Opec today revealed it reached a record high of more than 90 per cent compliance with its planned cuts, but oil prices plunged on the news.

Global benchmark Brent crude is trading down 2.13 per cent at around $55.49 a barrel while West Texas Intermediate is down 1.89 per cent around $52.84 per barrel.

"The good compliance rate of Opec seems to be priced in. The US rig count from Friday is weighing, the numbers support the shale comeback story," said Frank Klumpp, oil analyst at Stuttgart-based Landesbank Baden-Wuerttemberg.

Opec agreed to a landmark decision to curb production by about 1.2m bpd from the beginning of the year in order to prop up low oil prices and cut the global crude oversupply.

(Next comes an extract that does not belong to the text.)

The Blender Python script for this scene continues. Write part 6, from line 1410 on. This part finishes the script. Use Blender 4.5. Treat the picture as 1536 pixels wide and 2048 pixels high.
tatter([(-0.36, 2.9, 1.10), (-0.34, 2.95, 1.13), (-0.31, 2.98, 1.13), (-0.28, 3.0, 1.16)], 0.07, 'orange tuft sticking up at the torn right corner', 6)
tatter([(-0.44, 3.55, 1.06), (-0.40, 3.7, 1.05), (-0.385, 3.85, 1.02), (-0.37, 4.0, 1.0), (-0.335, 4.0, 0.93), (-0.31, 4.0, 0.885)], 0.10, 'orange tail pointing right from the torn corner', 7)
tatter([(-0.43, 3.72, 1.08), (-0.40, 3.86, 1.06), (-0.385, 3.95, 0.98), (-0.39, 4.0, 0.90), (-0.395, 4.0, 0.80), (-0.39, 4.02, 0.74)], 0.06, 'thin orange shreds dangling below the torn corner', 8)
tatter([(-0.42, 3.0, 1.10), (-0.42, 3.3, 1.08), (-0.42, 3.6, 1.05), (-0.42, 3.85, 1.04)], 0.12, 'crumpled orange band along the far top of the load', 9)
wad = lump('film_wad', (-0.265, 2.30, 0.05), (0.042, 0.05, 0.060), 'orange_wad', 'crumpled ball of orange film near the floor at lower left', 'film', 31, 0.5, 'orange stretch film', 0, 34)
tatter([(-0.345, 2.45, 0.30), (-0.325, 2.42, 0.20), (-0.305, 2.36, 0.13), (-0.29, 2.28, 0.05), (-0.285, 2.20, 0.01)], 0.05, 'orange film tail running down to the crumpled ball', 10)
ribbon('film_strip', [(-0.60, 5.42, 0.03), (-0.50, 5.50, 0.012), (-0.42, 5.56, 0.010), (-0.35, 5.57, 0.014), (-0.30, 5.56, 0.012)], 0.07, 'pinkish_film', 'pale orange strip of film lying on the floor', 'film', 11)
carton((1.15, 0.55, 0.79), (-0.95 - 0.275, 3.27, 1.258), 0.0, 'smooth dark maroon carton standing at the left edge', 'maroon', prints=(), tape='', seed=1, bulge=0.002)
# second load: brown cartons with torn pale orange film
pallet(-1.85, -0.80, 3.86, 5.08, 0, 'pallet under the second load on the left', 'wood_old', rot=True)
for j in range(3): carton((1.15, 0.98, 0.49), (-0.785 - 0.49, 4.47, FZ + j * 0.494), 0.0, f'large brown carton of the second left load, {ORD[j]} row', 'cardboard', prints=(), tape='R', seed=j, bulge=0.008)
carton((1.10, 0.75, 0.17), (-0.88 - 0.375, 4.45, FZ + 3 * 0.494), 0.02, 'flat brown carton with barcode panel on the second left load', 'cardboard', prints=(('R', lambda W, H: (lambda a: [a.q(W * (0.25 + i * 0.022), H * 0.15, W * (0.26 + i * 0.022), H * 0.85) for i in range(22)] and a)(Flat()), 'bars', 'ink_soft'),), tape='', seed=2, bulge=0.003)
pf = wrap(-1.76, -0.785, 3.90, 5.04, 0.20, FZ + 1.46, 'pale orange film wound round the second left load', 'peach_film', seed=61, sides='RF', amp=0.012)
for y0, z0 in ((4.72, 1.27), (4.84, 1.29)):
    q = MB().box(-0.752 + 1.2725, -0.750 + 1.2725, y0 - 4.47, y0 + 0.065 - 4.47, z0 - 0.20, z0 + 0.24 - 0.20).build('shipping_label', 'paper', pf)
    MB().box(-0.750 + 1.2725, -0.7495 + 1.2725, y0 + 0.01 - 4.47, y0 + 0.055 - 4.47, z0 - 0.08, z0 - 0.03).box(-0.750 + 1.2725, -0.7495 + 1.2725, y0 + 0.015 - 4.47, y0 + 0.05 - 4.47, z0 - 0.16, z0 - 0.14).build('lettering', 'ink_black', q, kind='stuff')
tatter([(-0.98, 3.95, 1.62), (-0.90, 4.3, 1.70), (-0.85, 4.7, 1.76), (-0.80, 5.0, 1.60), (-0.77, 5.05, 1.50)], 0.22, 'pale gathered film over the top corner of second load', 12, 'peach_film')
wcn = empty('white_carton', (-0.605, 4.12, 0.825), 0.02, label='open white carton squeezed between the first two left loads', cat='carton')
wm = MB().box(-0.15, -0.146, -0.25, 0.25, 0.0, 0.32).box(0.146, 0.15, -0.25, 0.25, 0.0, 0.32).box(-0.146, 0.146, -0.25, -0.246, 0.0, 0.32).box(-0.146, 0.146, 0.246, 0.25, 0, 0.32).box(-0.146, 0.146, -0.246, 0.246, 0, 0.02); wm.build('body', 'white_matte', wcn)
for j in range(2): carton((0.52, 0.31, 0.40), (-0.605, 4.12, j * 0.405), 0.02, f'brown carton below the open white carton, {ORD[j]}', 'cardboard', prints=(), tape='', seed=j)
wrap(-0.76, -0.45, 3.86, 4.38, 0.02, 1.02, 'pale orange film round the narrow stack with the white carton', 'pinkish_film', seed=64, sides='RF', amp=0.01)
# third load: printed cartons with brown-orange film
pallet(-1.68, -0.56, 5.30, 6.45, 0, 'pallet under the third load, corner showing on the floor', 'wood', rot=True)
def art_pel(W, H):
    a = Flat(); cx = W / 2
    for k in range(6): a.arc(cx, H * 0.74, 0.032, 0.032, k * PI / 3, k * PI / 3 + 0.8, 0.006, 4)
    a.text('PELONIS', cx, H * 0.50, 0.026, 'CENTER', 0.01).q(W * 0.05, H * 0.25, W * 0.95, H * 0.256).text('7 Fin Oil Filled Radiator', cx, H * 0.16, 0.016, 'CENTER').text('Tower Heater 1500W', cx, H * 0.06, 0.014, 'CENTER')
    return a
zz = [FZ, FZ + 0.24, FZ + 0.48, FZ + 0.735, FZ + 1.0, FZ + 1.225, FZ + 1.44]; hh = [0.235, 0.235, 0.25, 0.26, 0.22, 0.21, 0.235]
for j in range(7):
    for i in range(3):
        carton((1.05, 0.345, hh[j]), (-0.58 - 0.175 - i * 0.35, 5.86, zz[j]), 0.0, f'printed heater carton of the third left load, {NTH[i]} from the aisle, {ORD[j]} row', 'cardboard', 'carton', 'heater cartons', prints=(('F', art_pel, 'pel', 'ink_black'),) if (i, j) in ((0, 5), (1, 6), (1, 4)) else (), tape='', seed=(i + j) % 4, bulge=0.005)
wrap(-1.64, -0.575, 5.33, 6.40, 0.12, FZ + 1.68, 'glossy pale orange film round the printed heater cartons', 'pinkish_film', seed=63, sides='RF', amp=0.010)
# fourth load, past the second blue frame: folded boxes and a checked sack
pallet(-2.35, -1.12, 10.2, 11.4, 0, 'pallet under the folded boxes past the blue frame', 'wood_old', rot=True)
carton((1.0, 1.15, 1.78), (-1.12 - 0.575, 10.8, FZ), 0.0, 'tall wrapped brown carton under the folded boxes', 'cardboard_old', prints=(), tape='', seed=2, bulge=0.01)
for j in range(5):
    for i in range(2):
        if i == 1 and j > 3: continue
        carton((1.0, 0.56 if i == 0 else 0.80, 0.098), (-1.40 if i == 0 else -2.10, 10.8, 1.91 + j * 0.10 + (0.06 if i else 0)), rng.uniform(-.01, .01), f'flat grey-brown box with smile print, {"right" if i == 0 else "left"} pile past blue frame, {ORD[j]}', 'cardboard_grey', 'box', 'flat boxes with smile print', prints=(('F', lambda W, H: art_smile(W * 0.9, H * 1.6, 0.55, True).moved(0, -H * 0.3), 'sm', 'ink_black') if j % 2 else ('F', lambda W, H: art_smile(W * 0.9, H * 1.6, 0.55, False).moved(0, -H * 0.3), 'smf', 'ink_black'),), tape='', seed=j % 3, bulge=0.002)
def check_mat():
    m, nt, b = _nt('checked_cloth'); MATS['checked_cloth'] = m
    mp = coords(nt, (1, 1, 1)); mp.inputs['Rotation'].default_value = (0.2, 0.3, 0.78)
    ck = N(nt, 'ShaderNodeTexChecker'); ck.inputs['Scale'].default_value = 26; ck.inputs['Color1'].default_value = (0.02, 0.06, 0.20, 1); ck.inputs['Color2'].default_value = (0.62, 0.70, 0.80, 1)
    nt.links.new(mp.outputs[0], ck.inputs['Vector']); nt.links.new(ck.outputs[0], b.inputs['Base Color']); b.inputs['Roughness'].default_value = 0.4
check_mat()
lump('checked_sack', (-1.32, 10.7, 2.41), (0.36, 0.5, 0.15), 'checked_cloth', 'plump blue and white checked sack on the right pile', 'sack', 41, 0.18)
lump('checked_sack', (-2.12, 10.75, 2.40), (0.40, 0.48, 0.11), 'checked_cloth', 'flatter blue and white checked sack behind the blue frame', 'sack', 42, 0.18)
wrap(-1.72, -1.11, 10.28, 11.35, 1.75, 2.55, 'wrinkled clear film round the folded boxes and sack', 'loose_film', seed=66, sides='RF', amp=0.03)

From the 11 Opec member countries with lowered production targets, supply dropped to 29.888m bpd in January, according to figures from secondary sources that Opec uses to monitor its output. Reuters' calculations put the reductions at a 93 per cent compliance rate.

Saudi Arabia made a huge contribution to the cuts – the top Opec oil producer told the cartel it reduced output more than expected last month by more than 700,000 bpd to 9.748m bpd.

Production by all Opec members, including Nigeria and Libya which were exempt, fell by 890,000 bpd to 32.14m bpd – the same as Opec's revised demand growth for 2017.

But oil prices, which surged last week on the International Energy Agency (IEA)'s estimated compliance rate of 90 per cent, failed to make gains today.

Analysts at ABN Amro have revised Brent forecasts down for the first half of this year to $50 from $55 a barrel – and said they could even drop towards $45 a barrel.